Dulcis in fundo (appunto) nella piazzetta dove sorge la fontana Sebilj troverete un negozio di dolci dove perderete il senso della realtà. Qui potrete trovare loukoum (detti anche turkish delight)di ogni sorta: alla rosa, al sesamo, alla frutta secca, ai fichi...Mh...uno più buono dell'altro! Gustateli con una buona tazza di caffè, molto simile a quello turco per aroma ed intensità.
Burek (Pita di carne)
Ho tentato di rifare questa ricetta...Ma spero di poter tornare quanto prima a Sarajevo per poterla gustare 'in loco'.
Per la pasta (pasta phyllo):
500g farina
3 cucchiai olio d'oliva extravergine
acqua tiepida
sale
Per il ripieno:
2 grosse cipolle bianche
650g carne tritata di manzo
2 tuorli
sale e pepe
Per la salsa allo yogurt:
2 vasetti di yogurt bianco naturale
erba cipollina
sale
succo di limone
Impastare gli ingredienti per formare un impasto elastico (la pasta deve essere moooolto fine), formare una palla e lasciarla riposare in un panno umido al riparo dall'aria (copertura a campana)per un'oretta. Dopodiché suddividere la pasta in palline o striscette (almeno 10) e iniziare a tirare la pasta in modo da formare delle sfoglie sottilissime.
Lasciatele riposare un po' e poi iniziate a riempirle da un lato con il ripieno, arrotolate poi la pasta su se stessa andando a formare dei salsicciotti di pasta ripiena.
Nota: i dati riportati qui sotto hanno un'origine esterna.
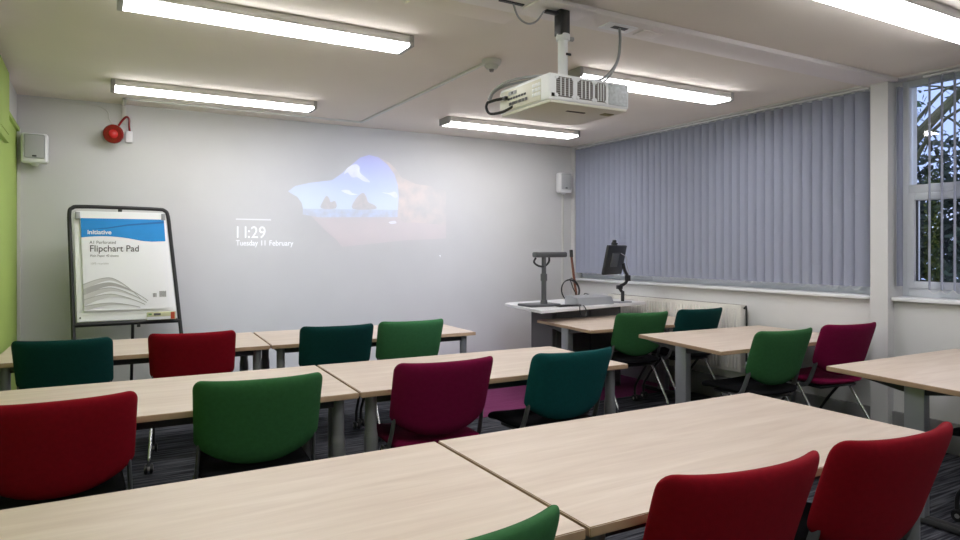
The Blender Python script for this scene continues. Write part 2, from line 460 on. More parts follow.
MB().box((-.03, 0, -.73), (.05, .006, 1.45), M['blind'], .002).build('slat', s)
MB().box((-.03, .014, -.73), (.05, .006, 1.45), M['blind'], .002).build('slat', s)

# ================================================================ front wall things
def wall_speaker(loc, label, tilt):
    t = thing('wall_speaker', label, 'speaker', loc, tilt, 'white loudspeakers on the front wall')
    b = MB().box((0, 0, 0), (.185, .09, .24), M['white'], .022, seg=4); b.build('case', t)
    MB().box((0, -.047, .012), (.140, .010, .19), M['greyplastic'] if False else M['speakergrille'], .012, seg=3).build('grille', t)
    MB().box((.0, -.052, -.065), (.030, .004, .012), M['black'], .001).build('badge', t)
    MB().cyl((0, .01, -.118), (0, .01, -.138), .035, M['white'], .02).build('foot', t)
    MB().box((0, .065, 0), (.05, .05, .10), M['greyplastic'], .004).build('bracket', t)
M['speakergrille'] = mat('speaker_grille', (.46, .47, .49), .6, bump=.6, bscale=900)
wall_speaker((-.415, WY - .095, 2.205), 'white loudspeaker on the front wall beside the green wall', 0)
wall_speaker((4.895, WY - .095, 2.19), 'white loudspeaker on the front wall next to the grey blind', 0)

# fire sounder
t = thing('fire_alarm_sounder', 'round red alarm sounder under the ceiling at the left of the front wall', 'alarm', (.145, WY, 2.385))
MB().cyl((.01, -.002, 0), (.01, -.05, -.005), .060, M['redgloss'], n=28, bev=.006).build('base', t)
b = MB().cyl((.01, -.05, -.005), (-.005, -.13, -.02), .050, M['redgloss'], .080, n=32)
b.cyl((-.005, -.128, -.02), (-.009, -.150, -.024), .082, M['redgloss'], .074, n=32, bev=.006)
b.build('horn', t)
MB().sph((-.006, -.150, -.022), .038, M['redglow'] if 'redglow' in M else mat('red_dome', (.5, .02, .02), .2), (1, .6, 1)).build('dome', t)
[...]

Quando avrete finito andate ad adagiare il biscione in forma di spirale in una pirofila tonda da forno. Irrorate con olio di semi ed infornate a 180° per mezz'oretta. Intanto preparate la salsa allo yogurt semplicemente mescolando gli ingredienti ;). Quando la superficie del Burek sarà dorata significa che questo è pronto. Servitelo con la sua salsina e con una insalata di pomodori e cetrioli. Bon appetit!